PROBLEM: Retype nothing but the lines from the start of the material up to and including the line with "add('fan_coil_unit', mf, P(ph, 13.45, 3.72), -ph)". Pictures don't belong in the copy.

COLLECTED DATA:

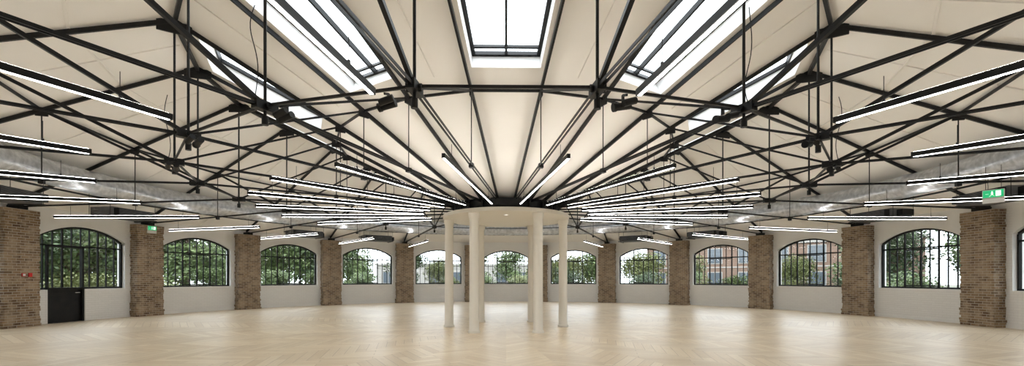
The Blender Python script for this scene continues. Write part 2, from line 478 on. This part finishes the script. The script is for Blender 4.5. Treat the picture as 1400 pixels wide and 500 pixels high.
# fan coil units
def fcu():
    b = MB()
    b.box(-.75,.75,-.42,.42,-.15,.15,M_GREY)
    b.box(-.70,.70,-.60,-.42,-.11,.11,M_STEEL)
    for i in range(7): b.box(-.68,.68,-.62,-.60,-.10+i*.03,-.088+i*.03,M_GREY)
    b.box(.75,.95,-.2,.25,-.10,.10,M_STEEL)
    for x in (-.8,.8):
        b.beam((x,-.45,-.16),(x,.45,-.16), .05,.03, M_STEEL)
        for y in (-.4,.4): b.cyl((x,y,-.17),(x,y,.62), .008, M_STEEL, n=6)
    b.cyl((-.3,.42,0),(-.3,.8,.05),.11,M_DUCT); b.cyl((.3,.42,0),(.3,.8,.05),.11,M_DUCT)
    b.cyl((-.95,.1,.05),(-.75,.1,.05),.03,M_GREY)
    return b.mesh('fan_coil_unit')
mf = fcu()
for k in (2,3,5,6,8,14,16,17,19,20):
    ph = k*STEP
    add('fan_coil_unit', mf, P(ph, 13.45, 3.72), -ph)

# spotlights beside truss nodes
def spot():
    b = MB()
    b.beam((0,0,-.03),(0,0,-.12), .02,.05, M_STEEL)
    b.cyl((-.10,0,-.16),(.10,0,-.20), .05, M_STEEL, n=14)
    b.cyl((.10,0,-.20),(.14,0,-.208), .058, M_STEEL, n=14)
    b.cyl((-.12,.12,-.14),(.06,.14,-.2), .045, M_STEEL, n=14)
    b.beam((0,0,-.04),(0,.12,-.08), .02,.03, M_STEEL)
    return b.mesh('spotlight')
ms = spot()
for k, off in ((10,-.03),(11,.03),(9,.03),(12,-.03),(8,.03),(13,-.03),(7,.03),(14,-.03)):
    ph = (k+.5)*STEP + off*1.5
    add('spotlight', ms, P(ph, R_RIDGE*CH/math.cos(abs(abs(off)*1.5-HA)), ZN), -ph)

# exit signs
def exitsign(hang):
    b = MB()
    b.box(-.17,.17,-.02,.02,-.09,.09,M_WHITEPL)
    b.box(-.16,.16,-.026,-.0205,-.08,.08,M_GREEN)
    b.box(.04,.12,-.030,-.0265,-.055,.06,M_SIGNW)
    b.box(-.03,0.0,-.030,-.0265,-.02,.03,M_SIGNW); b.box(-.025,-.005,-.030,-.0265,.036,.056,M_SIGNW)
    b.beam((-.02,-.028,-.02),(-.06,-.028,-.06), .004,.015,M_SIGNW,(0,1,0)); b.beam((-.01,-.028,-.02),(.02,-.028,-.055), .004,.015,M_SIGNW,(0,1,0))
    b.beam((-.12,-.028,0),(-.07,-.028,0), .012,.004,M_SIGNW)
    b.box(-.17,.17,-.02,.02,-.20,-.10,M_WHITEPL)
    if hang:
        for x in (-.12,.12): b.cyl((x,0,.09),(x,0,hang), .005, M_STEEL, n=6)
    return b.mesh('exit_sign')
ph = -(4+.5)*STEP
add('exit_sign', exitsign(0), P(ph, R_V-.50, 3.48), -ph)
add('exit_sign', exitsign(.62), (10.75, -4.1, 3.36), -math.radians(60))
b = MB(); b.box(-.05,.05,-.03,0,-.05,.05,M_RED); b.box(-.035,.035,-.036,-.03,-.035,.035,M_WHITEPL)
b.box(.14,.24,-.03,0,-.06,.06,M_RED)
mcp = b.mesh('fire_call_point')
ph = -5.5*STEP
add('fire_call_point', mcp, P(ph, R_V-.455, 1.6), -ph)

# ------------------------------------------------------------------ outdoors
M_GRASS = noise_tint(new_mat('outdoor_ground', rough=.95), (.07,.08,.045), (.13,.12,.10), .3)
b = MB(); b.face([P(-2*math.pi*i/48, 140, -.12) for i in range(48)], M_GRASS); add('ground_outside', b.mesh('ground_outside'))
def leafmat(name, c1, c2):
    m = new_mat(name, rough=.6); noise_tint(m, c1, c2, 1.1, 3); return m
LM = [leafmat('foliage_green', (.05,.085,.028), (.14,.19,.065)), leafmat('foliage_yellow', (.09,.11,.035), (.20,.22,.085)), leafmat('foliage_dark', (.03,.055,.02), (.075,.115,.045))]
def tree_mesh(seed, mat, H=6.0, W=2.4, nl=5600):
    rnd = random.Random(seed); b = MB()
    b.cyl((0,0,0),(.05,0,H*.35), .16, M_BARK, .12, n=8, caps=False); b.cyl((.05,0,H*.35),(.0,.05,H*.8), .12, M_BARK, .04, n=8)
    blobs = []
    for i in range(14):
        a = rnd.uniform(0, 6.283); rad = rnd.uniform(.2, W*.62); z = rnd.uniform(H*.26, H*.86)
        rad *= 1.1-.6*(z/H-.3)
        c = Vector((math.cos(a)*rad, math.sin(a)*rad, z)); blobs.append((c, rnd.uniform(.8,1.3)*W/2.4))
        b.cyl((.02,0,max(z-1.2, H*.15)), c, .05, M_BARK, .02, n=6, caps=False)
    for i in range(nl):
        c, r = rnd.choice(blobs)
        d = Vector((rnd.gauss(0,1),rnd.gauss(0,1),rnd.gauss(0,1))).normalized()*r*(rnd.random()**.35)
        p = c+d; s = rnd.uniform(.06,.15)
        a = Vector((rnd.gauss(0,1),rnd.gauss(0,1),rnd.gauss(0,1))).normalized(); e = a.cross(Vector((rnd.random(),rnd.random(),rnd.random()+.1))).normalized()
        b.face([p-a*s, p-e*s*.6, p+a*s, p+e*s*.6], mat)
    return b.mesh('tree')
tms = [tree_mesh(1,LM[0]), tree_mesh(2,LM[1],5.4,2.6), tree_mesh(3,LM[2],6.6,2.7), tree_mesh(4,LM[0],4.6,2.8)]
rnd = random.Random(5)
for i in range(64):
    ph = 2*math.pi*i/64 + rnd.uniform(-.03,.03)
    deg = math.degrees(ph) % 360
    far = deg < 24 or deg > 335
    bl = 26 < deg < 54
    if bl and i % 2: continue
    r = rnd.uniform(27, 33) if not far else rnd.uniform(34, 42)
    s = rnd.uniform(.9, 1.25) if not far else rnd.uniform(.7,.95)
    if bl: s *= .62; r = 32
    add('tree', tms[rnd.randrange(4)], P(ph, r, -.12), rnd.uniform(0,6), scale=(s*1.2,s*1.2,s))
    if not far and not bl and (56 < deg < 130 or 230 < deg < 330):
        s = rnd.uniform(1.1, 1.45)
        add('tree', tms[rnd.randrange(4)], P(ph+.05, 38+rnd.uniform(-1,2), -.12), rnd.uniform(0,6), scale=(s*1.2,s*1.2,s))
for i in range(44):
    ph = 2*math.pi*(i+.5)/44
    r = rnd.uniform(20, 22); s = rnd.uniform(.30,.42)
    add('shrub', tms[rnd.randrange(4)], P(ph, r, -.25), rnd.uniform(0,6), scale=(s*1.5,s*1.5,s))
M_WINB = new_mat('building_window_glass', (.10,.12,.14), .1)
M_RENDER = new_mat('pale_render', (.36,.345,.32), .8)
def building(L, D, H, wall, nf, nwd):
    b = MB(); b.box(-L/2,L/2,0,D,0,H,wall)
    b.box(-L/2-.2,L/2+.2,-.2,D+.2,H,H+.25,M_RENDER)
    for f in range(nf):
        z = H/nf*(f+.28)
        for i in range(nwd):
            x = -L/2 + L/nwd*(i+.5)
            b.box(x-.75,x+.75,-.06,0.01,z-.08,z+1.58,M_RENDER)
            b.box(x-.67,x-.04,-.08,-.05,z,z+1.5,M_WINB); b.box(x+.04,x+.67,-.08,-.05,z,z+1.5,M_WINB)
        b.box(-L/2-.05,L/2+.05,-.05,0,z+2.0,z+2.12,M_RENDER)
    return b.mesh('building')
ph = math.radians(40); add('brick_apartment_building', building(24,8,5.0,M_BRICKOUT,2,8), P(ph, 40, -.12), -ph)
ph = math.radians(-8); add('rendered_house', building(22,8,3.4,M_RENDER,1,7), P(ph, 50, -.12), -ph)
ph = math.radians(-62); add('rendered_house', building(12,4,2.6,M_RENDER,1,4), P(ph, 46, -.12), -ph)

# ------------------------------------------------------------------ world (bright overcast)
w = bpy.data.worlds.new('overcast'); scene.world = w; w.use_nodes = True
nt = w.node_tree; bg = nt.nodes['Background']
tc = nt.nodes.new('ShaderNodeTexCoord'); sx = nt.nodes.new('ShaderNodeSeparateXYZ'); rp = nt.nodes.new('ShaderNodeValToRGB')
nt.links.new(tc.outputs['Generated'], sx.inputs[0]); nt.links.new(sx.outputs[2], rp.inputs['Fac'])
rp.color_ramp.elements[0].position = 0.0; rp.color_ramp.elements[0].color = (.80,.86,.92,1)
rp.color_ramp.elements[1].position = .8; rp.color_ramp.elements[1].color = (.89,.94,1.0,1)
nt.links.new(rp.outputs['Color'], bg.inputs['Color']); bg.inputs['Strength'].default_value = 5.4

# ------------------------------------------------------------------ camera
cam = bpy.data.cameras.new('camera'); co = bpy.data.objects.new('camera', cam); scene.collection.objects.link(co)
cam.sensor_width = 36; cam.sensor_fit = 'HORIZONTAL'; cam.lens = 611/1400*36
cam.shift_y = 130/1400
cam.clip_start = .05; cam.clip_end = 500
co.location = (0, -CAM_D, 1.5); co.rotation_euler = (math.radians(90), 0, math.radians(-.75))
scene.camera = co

WRITTEN SOLUTION:
The Blender Python script for this scene continues. Write part 2, from line 478 on. This part finishes the script. The script is for Blender 4.5. Treat the picture as 1400 pixels wide and 500 pixels high.
# fan coil units
def fcu():
    b = MB()
    b.box(-.75,.75,-.42,.42,-.15,.15,M_GREY)
    b.box(-.70,.70,-.60,-.42,-.11,.11,M_STEEL)
    for i in range(7): b.box(-.68,.68,-.62,-.60,-.10+i*.03,-.088+i*.03,M_GREY)
    b.box(.75,.95,-.2,.25,-.10,.10,M_STEEL)
    for x in (-.8,.8):
        b.beam((x,-.45,-.16),(x,.45,-.16), .05,.03, M_STEEL)
        for y in (-.4,.4): b.cyl((x,y,-.17),(x,y,.62), .008, M_STEEL, n=6)
    b.cyl((-.3,.42,0),(-.3,.8,.05),.11,M_DUCT); b.cyl((.3,.42,0),(.3,.8,.05),.11,M_DUCT)
    b.cyl((-.95,.1,.05),(-.75,.1,.05),.03,M_GREY)
    return b.mesh('fan_coil_unit')
mf = fcu()
for k in (2,3,5,6,8,14,16,17,19,20):
    ph = k*STEP
    add('fan_coil_unit', mf, P(ph, 13.45, 3.72), -ph)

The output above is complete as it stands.